_RECORDED INFORMATION_:

•••••

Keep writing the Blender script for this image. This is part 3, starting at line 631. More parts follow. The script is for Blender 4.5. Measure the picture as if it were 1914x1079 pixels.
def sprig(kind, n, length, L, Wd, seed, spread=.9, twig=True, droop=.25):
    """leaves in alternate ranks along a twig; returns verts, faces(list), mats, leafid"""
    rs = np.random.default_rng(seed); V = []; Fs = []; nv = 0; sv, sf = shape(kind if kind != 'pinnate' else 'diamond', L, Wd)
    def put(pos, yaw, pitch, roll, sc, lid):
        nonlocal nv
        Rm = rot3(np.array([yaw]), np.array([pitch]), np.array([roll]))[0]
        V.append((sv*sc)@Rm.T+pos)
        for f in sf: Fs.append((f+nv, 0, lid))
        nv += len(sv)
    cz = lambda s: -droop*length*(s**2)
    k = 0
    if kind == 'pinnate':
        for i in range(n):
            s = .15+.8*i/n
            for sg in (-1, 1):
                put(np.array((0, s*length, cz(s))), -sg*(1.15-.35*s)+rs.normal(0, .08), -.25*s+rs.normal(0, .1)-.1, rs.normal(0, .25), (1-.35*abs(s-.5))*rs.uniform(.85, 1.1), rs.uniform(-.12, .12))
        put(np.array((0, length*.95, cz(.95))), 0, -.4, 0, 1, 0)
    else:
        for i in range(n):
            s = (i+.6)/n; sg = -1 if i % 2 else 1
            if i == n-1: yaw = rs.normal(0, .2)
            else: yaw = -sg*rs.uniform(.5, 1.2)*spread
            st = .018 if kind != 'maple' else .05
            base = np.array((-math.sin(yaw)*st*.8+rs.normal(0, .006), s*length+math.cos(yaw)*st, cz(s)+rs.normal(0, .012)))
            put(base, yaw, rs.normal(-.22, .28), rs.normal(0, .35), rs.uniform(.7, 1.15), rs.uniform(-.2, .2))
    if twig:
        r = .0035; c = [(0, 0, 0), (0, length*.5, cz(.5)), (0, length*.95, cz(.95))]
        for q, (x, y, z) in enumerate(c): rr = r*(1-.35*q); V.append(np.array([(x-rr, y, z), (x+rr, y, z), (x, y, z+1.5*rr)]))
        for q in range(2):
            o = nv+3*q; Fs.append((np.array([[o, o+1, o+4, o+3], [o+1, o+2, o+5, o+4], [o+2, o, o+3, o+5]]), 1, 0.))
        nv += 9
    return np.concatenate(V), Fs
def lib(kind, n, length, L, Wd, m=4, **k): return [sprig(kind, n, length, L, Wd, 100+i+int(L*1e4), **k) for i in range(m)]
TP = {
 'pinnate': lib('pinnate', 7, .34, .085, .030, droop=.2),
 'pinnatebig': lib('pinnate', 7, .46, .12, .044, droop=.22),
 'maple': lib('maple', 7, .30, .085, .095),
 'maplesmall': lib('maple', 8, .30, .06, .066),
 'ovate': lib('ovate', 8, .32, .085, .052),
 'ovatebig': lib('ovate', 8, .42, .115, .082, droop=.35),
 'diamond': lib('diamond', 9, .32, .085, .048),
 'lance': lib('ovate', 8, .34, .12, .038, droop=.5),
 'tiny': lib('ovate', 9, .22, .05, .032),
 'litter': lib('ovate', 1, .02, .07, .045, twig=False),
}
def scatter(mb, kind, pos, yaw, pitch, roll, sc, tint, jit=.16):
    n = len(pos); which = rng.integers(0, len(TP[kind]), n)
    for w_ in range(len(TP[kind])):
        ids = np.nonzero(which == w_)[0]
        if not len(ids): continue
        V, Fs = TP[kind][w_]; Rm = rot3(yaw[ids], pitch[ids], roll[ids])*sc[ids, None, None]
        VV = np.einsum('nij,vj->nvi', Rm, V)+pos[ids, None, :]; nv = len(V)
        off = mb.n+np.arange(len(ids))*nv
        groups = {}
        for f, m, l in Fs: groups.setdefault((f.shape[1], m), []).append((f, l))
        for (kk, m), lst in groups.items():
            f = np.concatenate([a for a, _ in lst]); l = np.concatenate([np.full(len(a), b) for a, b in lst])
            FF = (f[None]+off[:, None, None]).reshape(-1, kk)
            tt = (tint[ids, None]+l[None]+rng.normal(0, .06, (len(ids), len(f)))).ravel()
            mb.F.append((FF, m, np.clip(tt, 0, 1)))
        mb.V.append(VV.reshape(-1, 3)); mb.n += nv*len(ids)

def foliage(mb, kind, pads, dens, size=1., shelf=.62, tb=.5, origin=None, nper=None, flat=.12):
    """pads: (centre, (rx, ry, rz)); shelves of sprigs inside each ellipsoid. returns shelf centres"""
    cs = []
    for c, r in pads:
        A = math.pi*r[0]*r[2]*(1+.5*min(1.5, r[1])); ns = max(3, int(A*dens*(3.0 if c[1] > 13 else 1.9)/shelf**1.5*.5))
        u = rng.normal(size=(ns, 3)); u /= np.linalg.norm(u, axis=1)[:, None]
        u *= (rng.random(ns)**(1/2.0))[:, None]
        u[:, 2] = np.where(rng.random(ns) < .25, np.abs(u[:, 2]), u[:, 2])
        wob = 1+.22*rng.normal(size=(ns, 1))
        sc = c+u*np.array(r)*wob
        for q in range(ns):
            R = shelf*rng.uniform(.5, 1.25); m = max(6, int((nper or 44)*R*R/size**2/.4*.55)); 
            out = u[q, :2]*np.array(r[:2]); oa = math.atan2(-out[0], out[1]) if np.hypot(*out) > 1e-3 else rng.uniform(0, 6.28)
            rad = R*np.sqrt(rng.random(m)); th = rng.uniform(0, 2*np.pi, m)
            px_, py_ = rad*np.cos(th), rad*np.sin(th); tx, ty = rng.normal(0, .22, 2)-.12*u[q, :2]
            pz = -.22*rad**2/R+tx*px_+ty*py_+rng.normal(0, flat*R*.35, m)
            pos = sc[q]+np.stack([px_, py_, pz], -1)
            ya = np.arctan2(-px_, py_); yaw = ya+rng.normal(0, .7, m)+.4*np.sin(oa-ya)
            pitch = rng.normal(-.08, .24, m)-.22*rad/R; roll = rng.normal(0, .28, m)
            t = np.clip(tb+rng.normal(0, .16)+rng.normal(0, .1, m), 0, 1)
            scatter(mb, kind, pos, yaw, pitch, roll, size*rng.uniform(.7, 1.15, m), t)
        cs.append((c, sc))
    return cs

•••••

_PROMPT_: Write out the full listing, keeping every line exactly as it is.

_WORKED SOLUTION_:
Keep writing the Blender script for this image. This is part 3, starting at line 631. More parts follow. The script is for Blender 4.5. Measure the picture as if it were 1914x1079 pixels.
def sprig(kind, n, length, L, Wd, seed, spread=.9, twig=True, droop=.25):
    """leaves in alternate ranks along a twig; returns verts, faces(list), mats, leafid"""
    rs = np.random.default_rng(seed); V = []; Fs = []; nv = 0; sv, sf = shape(kind if kind != 'pinnate' else 'diamond', L, Wd)
    def put(pos, yaw, pitch, roll, sc, lid):
        nonlocal nv
        Rm = rot3(np.array([yaw]), np.array([pitch]), np.array([roll]))[0]
        V.append((sv*sc)@Rm.T+pos)
        for f in sf: Fs.append((f+nv, 0, lid))
        nv += len(sv)
    cz = lambda s: -droop*length*(s**2)
    k = 0
    if kind == 'pinnate':
        for i in range(n):
            s = .15+.8*i/n
            for sg in (-1, 1):
                put(np.array((0, s*length, cz(s))), -sg*(1.15-.35*s)+rs.normal(0, .08), -.25*s+rs.normal(0, .1)-.1, rs.normal(0, .25), (1-.35*abs(s-.5))*rs.uniform(.85, 1.1), rs.uniform(-.12, .12))
        put(np.array((0, length*.95, cz(.95))), 0, -.4, 0, 1, 0)
    else:
        for i in range(n):
            s = (i+.6)/n; sg = -1 if i % 2 else 1
            if i == n-1: yaw = rs.normal(0, .2)
            else: yaw = -sg*rs.uniform(.5, 1.2)*spread
            st = .018 if kind != 'maple' else .05
            base = np.array((-math.sin(yaw)*st*.8+rs.normal(0, .006), s*length+math.cos(yaw)*st, cz(s)+rs.normal(0, .012)))
            put(base, yaw, rs.normal(-.22, .28), rs.normal(0, .35), rs.uniform(.7, 1.15), rs.uniform(-.2, .2))
    if twig:
        r = .0035; c = [(0, 0, 0), (0, length*.5, cz(.5)), (0, length*.95, cz(.95))]
        for q, (x, y, z) in enumerate(c): rr = r*(1-.35*q); V.append(np.array([(x-rr, y, z), (x+rr, y, z), (x, y, z+1.5*rr)]))
        for q in range(2):
            o = nv+3*q; Fs.append((np.array([[o, o+1, o+4, o+3], [o+1, o+2, o+5, o+4], [o+2, o, o+3, o+5]]), 1, 0.))
        nv += 9
    return np.concatenate(V), Fs
def lib(kind, n, length, L, Wd, m=4, **k): return [sprig(kind, n, length, L, Wd, 100+i+int(L*1e4), **k) for i in range(m)]
TP = {
 'pinnate': lib('pinnate', 7, .34, .085, .030, droop=.2),
 'pinnatebig': lib('pinnate', 7, .46, .12, .044, droop=.22),
 'maple': lib('maple', 7, .30, .085, .095),
 'maplesmall': lib('maple', 8, .30, .06, .066),
 'ovate': lib('ovate', 8, .32, .085, .052),
 'ovatebig': lib('ovate', 8, .42, .115, .082, droop=.35),
 'diamond': lib('diamond', 9, .32, .085, .048),
 'lance': lib('ovate', 8, .34, .12, .038, droop=.5),
 'tiny': lib('ovate', 9, .22, .05, .032),
 'litter': lib('ovate', 1, .02, .07, .045, twig=False),
}
def scatter(mb, kind, pos, yaw, pitch, roll, sc, tint, jit=.16):
    n = len(pos); which = rng.integers(0, len(TP[kind]), n)
    for w_ in range(len(TP[kind])):
        ids = np.nonzero(which == w_)[0]
        if not len(ids): continue
        V, Fs = TP[kind][w_]; Rm = rot3(yaw[ids], pitch[ids], roll[ids])*sc[ids, None, None]
        VV = np.einsum('nij,vj->nvi', Rm, V)+pos[ids, None, :]; nv = len(V)
        off = mb.n+np.arange(len(ids))*nv
        groups = {}
        for f, m, l in Fs: groups.setdefault((f.shape[1], m), []).append((f, l))
        for (kk, m), lst in groups.items():
            f = np.concatenate([a for a, _ in lst]); l = np.concatenate([np.full(len(a), b) for a, b in lst])
            FF = (f[None]+off[:, None, None]).reshape(-1, kk)
            tt = (tint[ids, None]+l[None]+rng.normal(0, .06, (len(ids), len(f)))).ravel()
            mb.F.append((FF, m, np.clip(tt, 0, 1)))
        mb.V.append(VV.reshape(-1, 3)); mb.n += nv*len(ids)

def foliage(mb, kind, pads, dens, size=1., shelf=.62, tb=.5, origin=None, nper=None, flat=.12):
    """pads: (centre, (rx, ry, rz)); shelves of sprigs inside each ellipsoid. returns shelf centres"""
    cs = []
    for c, r in pads:
        A = math.pi*r[0]*r[2]*(1+.5*min(1.5, r[1])); ns = max(3, int(A*dens*(3.0 if c[1] > 13 else 1.9)/shelf**1.5*.5))
        u = rng.normal(size=(ns, 3)); u /= np.linalg.norm(u, axis=1)[:, None]
        u *= (rng.random(ns)**(1/2.0))[:, None]
        u[:, 2] = np.where(rng.random(ns) < .25, np.abs(u[:, 2]), u[:, 2])
        wob = 1+.22*rng.normal(size=(ns, 1))
        sc = c+u*np.array(r)*wob
        for q in range(ns):
            R = shelf*rng.uniform(.5, 1.25); m = max(6, int((nper or 44)*R*R/size**2/.4*.55)); 
            out = u[q, :2]*np.array(r[:2]); oa = math.atan2(-out[0], out[1]) if np.hypot(*out) > 1e-3 else rng.uniform(0, 6.28)
            rad = R*np.sqrt(rng.random(m)); th = rng.uniform(0, 2*np.pi, m)
            px_, py_ = rad*np.cos(th), rad*np.sin(th); tx, ty = rng.normal(0, .22, 2)-.12*u[q, :2]
            pz = -.22*rad**2/R+tx*px_+ty*py_+rng.normal(0, flat*R*.35, m)
            pos = sc[q]+np.stack([px_, py_, pz], -1)
            ya = np.arctan2(-px_, py_); yaw = ya+rng.normal(0, .7, m)+.4*np.sin(oa-ya)
            pitch = rng.normal(-.08, .24, m)-.22*rad/R; roll = rng.normal(0, .28, m)
            t = np.clip(tb+rng.normal(0, .16)+rng.normal(0, .1, m), 0, 1)
            scatter(mb, kind, pos, yaw, pitch, roll, size*rng.uniform(.7, 1.15, m), t)
        cs.append((c, sc))
    return cs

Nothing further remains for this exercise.